• What you are asked to do
Find the string "scene" and gather every line that holds it.

• Given material
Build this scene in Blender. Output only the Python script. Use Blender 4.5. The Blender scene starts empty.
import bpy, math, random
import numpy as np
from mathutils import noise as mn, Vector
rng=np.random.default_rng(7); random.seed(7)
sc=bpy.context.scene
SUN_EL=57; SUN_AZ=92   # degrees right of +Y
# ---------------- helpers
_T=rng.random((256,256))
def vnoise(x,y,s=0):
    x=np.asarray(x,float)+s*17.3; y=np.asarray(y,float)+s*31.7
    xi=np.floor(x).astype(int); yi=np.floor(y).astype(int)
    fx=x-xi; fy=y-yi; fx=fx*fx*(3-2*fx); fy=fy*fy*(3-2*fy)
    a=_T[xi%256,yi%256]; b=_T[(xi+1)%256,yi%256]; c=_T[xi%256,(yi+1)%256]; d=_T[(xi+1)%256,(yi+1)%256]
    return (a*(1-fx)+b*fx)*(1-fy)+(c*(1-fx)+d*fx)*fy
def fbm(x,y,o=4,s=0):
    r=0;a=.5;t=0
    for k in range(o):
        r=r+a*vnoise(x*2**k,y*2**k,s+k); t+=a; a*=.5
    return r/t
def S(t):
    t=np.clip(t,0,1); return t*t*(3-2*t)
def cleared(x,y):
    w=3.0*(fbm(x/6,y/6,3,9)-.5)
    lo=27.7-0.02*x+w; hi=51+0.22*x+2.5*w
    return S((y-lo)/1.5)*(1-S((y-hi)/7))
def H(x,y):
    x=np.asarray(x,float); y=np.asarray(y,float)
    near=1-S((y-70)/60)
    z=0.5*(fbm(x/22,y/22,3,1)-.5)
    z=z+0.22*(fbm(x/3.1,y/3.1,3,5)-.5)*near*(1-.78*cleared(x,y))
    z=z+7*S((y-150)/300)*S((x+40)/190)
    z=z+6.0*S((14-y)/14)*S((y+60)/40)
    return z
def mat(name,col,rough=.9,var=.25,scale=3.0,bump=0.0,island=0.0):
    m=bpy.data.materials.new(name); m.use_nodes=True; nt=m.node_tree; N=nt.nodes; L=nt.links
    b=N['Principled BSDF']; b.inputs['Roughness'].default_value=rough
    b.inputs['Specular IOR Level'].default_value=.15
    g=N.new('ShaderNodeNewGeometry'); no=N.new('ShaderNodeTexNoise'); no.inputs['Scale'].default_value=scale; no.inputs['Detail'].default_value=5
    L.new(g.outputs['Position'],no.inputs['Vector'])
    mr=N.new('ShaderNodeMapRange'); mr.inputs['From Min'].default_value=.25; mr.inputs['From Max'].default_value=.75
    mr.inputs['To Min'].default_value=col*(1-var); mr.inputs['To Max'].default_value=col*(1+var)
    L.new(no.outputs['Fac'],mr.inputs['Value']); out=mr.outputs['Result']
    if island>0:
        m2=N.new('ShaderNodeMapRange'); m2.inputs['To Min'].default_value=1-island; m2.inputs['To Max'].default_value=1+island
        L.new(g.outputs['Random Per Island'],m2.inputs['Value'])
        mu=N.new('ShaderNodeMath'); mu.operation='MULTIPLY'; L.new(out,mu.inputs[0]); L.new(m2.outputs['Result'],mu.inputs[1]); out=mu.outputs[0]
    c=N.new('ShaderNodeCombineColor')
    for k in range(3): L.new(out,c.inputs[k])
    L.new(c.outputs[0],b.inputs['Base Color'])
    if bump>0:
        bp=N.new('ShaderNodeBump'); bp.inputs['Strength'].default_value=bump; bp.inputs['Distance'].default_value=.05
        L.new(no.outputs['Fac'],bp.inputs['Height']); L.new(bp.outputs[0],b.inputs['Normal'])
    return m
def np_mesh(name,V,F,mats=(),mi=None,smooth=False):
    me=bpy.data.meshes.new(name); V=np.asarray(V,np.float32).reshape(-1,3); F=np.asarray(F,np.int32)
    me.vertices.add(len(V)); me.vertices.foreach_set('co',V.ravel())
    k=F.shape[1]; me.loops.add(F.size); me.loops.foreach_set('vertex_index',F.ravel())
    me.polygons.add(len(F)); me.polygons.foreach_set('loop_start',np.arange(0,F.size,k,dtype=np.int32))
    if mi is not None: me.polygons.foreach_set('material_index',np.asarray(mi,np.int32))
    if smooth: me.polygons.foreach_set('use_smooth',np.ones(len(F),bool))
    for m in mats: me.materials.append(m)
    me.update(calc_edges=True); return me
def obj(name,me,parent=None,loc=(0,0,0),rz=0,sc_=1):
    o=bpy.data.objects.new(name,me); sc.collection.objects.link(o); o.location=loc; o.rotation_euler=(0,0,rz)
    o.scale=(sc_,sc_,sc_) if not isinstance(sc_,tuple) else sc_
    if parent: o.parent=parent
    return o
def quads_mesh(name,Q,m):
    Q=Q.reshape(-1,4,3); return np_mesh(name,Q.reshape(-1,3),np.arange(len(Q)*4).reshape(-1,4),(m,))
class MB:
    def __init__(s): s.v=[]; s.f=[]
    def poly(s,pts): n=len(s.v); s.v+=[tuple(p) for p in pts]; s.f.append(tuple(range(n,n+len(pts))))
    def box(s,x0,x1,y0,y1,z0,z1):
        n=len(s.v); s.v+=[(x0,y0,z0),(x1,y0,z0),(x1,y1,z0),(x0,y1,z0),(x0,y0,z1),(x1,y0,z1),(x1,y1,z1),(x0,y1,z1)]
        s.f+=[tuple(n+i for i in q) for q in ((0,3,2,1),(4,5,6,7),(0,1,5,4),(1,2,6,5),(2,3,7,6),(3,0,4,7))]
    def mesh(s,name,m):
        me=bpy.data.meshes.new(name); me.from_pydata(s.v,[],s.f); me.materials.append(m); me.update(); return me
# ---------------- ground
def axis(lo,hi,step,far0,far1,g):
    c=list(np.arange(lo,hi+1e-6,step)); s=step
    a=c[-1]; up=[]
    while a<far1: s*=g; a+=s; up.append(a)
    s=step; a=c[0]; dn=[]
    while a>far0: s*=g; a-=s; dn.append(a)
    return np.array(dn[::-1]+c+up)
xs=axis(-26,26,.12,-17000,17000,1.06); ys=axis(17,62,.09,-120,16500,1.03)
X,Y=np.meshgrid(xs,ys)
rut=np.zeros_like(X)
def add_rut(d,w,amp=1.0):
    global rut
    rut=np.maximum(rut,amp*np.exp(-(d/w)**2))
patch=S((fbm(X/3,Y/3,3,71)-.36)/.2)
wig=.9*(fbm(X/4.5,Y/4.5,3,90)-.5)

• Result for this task
Build this scene in Blender. Output only the Python script. Use Blender 4.5. The Blender scene starts empty.
sc=bpy.context.scene